** AIM OF THE EXERCISE **
State only how many lines contain the string "scene".

** DATASET EXCERPT **
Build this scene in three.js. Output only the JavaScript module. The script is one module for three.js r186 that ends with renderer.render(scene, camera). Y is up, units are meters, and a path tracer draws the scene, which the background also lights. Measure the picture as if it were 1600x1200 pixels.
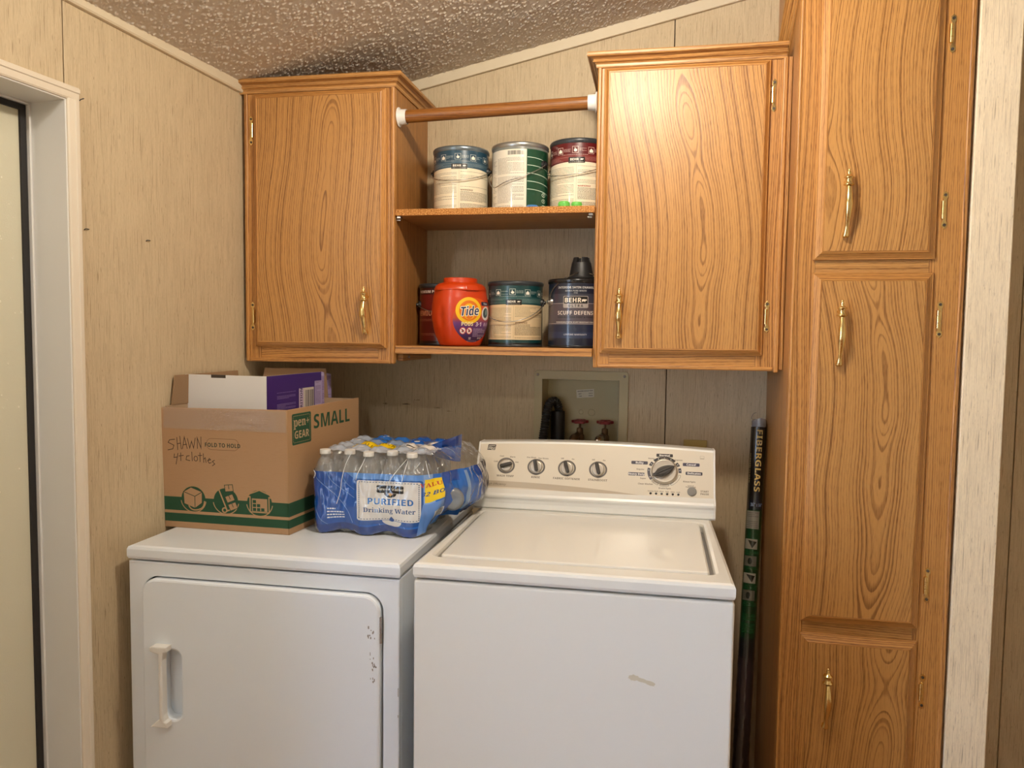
import * as THREE from 'three';
import { mergeGeometries } from 'three/addons/utils/BufferGeometryUtils.js';
import { RoundedBoxGeometry } from 'three/addons/geometries/RoundedBoxGeometry.js';
import { createNoise2D, createNoise3D } from 'simplex-noise';

// ---------------------------------------------------------------- camera, light, exposure
const scene = new THREE.Scene();
const camera = new THREE.PerspectiveCamera(53.25, 4 / 3, 0.05, 30);
camera.position.set(1.2472, 1.4407, 2.5054);
camera.rotation.set(-0.0638, 0.1861, 0.012, 'YXZ');
const renderer = new THREE.WebGLRenderer({ antialias: true });
renderer.toneMapping = THREE.LinearToneMapping;
renderer.toneMappingExposure = 0.62;
renderer.shadowMap.enabled = true;
scene.background = new THREE.Color(13.5, 17.8, 24.5);          // overcast daylight beyond the glazed opening in the left wall, behind the camera
// two ceiling lamps, both just out of the frame: [x, y, z, candela, colour]
const LAMPS = [[1.15, 2.37, 1.16, 5.5, new THREE.Color(1.0, 0.885, 0.72), 'near the washer'], [0.08, 2.125, 1.90, 1.05, new THREE.Color(1.0, 0.92, 0.80), 'near the left wall']];
for (const [x, y, z, cd, color] of LAMPS) {
  const l = new THREE.PointLight(color, cd); l.position.set(x, y, z); l.shadow.radius = 2.2; l.castShadow = true; l.shadow.mapSize.set(2048, 2048); scene.add(l);
}

const PI = Math.PI;
// ---------------------------------------------------------------- helpers
function mulberry(a) { return () => { a = (a + 0x6d2b79f5) | 0; let t = Math.imul(a ^ (a >>> 15), 1 | a); t = (t + Math.imul(t ^ (t >>> 7), 61 | t)) ^ t; return ((t ^ (t >>> 14)) >>> 0) / 4294967296; }; }
const rnd = mulberry(20240);
const n2 = createNoise2D(mulberry(7)), n2b = createNoise2D(mulberry(91)), n3 = createNoise3D(mulberry(55));
const clamp = (x, a = 0, b = 1) => Math.min(b, Math.max(a, x)), lerp = (a, b, t) => a + (b - a) * t;
const smooth = (a, b, x) => { const t = clamp((x - a) / (b - a)); return t * t * (3 - 2 * t); };
const used = {};
function numbered(n) { if (!(n in used)) { used[n] = 0; return n; } used[n]++; return n + '_' + String(used[n]).padStart(3, '0'); }

// uv in metres: v runs along the grain axis
function muv(g0, grain = 'y', ou = 0, ov = 0) {
  const g = g0.index ? g0.toNonIndexed() : g0, p = g.attributes.position, uv = new Float32Array(p.count * 2);
  const a = new THREE.Vector3(), b = new THREE.Vector3(), c = new THREE.Vector3(), n = new THREE.Vector3();
  const K = { x: 0, y: 1, z: 2 }[grain];
  for (let i = 0; i < p.count; i += 3) {
    a.fromBufferAttribute(p, i); b.fromBufferAttribute(p, i + 1); c.fromBufferAttribute(p, i + 2);
    n.copy(b).sub(a).cross(c.clone().sub(a));
    const m = [Math.abs(n.x), Math.abs(n.y), Math.abs(n.z)], ax = m[0] >= m[1] && m[0] >= m[2] ? 0 : m[1] >= m[2] ? 1 : 2;
    let vi = K, ui;
    if (vi === ax) { vi = (ax + 1) % 3; ui = (ax + 2) % 3; } else ui = 3 - vi - ax;
    [a, b, c].forEach((q, k) => { const e = [q.x, q.y, q.z]; uv[(i + k) * 2] = e[ui] + ou; uv[(i + k) * 2 + 1] = e[vi] + ov; });
  }
  g.setAttribute('uv', new THREE.BufferAttribute(uv, 2));
  return g;
}
function prep(g) { const h = g.index ? g.toNonIndexed() : g; for (const k of Object.keys(h.attributes)) if (!['position', 'normal', 'uv'].includes(k)) h.deleteAttribute(k); if (!h.attributes.normal) h.computeVertexNormals(); if (!h.attributes.uv) h.setAttribute('uv', new THREE.BufferAttribute(new Float32Array(h.attributes.position.count * 2), 2)); h.groups.length = 0; return h; }
function merge(gs) { return gs.length === 1 ? prep(gs[0]) : mergeGeometries(gs.map(prep)); }
function obj(name, gs, mat, parent = scene) {
  const m = new THREE.Mesh(Array.isArray(gs) ? merge(gs) : gs, mat);
  m.name = parent === scene ? numbered(name) : name; m.castShadow = m.receiveShadow = true; parent.add(m); return m;
}
function tag(o, label, category, group) { o.userData.label = label; o.userData.category = category; if (group) o.userData.group = group; return o; }
function thing(name, label, category, pos = [0, 0, 0], turn = 0, group) {
  const o = new THREE.Group(); o.name = numbered(name); o.position.set(...pos); o.rotation.y = turn; scene.add(o); return tag(o, label, category, group);
}
function struct(o) { o.userData.kind = 'structure'; return o; }
function sgroup(name) { const o = new THREE.Group(); o.name = numbered(name); scene.add(o); return struct(o); }
// box from corner to corner
function bx(x0, x1, y0, y1, z0, z1, r = 0, grain = 'y', ou = 0, ov = 0) {
  const w = x1 - x0, h = y1 - y0, d = z1 - z0, rr = Math.min(r, w / 2.01, h / 2.01, d / 2.01);
  const g = rr > 0 ? new RoundedBoxGeometry(w, h, d, 2, rr) : new THREE.BoxGeometry(w, h, d);
  g.translate((x0 + x1) / 2, (y0 + y1) / 2, (z0 + z1) / 2);
  return muv(g, grain, ou, ov);
}
function cyl(r0, r1, h, x, y, z, axis = 'y', seg = 24) {
  const g = new THREE.CylinderGeometry(r0, r1, h, seg);
  if (axis === 'x') g.rotateZ(-Math.PI / 2); if (axis === 'z') g.rotateX(Math.PI / 2);
  g.translate(x, y, z); return g;
}
function lathe(pts, seg = 40) { return new THREE.LatheGeometry(pts.map(([r, y]) => new THREE.Vector2(r, y)), seg); }
function tube(pts, r, seg = 40, rad = 8, closed = false) { return new THREE.TubeGeometry(new THREE.CatmullRomCurve3(pts.map((p) => new THREE.Vector3(...p)), closed), seg, r, rad, closed); }
// quads -> geometry
function quads(list) { // each: [A,B,C,D, (uvA..D)]
  const P = [], U = [];
  for (const q of list) for (const k of [0, 1, 2, 0, 2, 3]) { P.push(...q[k]); U.push(...(q[4] ? q[4][k] : [0, 0])); }
  const g = new THREE.BufferGeometry(); g.setAttribute('position', new THREE.Float32BufferAttribute(P, 3)); g.setAttribute('uv', new THREE.Float32BufferAttribute(U, 2)); g.computeVertexNormals(); return g;
}
// parametric grid surface with smooth normals
function grid(nu, nv, f, flip = false) {
  const P = [], U = [], I = [];
  for (let j = 0; j <= nv; j++) for (let i = 0; i <= nu; i++) { const u = i / nu, v = j / nv; P.push(...f(u, v)); U.push(u, v); }
  for (let j = 0; j < nv; j++) for (let i = 0; i < nu; i++) { const a = j * (nu + 1) + i, b = a + 1, c = a + nu + 2, d = a + nu + 1; flip ? I.push(a, c, b, a, d, c) : I.push(a, b, c, a, c, d); }
  const g = new THREE.BufferGeometry(); g.setAttribute('position', new THREE.Float32BufferAttribute(P, 3)); g.setAttribute('uv', new THREE.Float32BufferAttribute(U, 2)); g.setIndex(I); g.computeVertexNormals(); return g;
}
// moulding swept along an xz polyline with mitres; profile = [out, up]; out lies to the right of travel... sign picks the side
function mould(path, profile, y0, side = 1, ou = 0) {
  const n = path.length, dirs = [], P = [];
  for (let i = 0; i < n - 1; i++) { const dx = path[i + 1][0] - path[i][0], dz = path[i + 1][1] - path[i][1], l = Math.hypot(dx, dz); dirs.push([dx / l, dz / l]); }
  const nor = (d) => [-d[1] * side, d[0] * side], off = [];
  for (let i = 0; i < n; i++) {
    const a = nor(dirs[Math.max(0, i - 1)]), b = nor(dirs[Math.min(n - 2, i)]);
    let mx = a[0] + b[0], mz = a[1] + b[1]; const l = Math.hypot(mx, mz); mx /= l; mz /= l; const c = mx * a[0] + mz * a[1]; off.push([mx / c, mz / c]);
  }
  const pt = (i, k) => [path[i][0] + off[i][0] * profile[k][0], y0 + profile[k][1], path[i][1] + off[i][1] * profile[k][0]];
  const Q = []; let run = 0;
  for (let i = 0; i < n - 1; i++) {
    const len = Math.hypot(path[i + 1][0] - path[i][0], path[i + 1][1] - path[i][1]); let s = 0;
    for (let k = 0; k < profile.length - 1; k++) {
      const ds = Math.hypot(profile[k + 1][0] - profile[k][0], profile[k + 1][1] - profile[k][1]);
      const uv = [[ou + s, run], [ou + s, run + len], [ou + s + ds, run + len], [ou + s + ds, run]];
      const q = [pt(i, k), pt(i + 1, k), pt(i + 1, k + 1), pt(i, k + 1)];
      Q.push(side > 0 ? [q[0], q[3], q[2], q[1], [uv[0], uv[3], uv[2], uv[1]]] : [...q, uv]); s += ds;
    }
    run += len;
  }
  for (const [i, f] of [[0, side > 0], [n - 1, side < 0]]) for (let k = 1; k < profile.length - 1; k++) { const q = [pt(i, 0), pt(i, k), pt(i, k + 1), pt(i, k + 1)]; Q.push(f ? q : [q[0], q[2], q[1], q[1]]); }
  return quads(Q);
}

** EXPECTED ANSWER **
8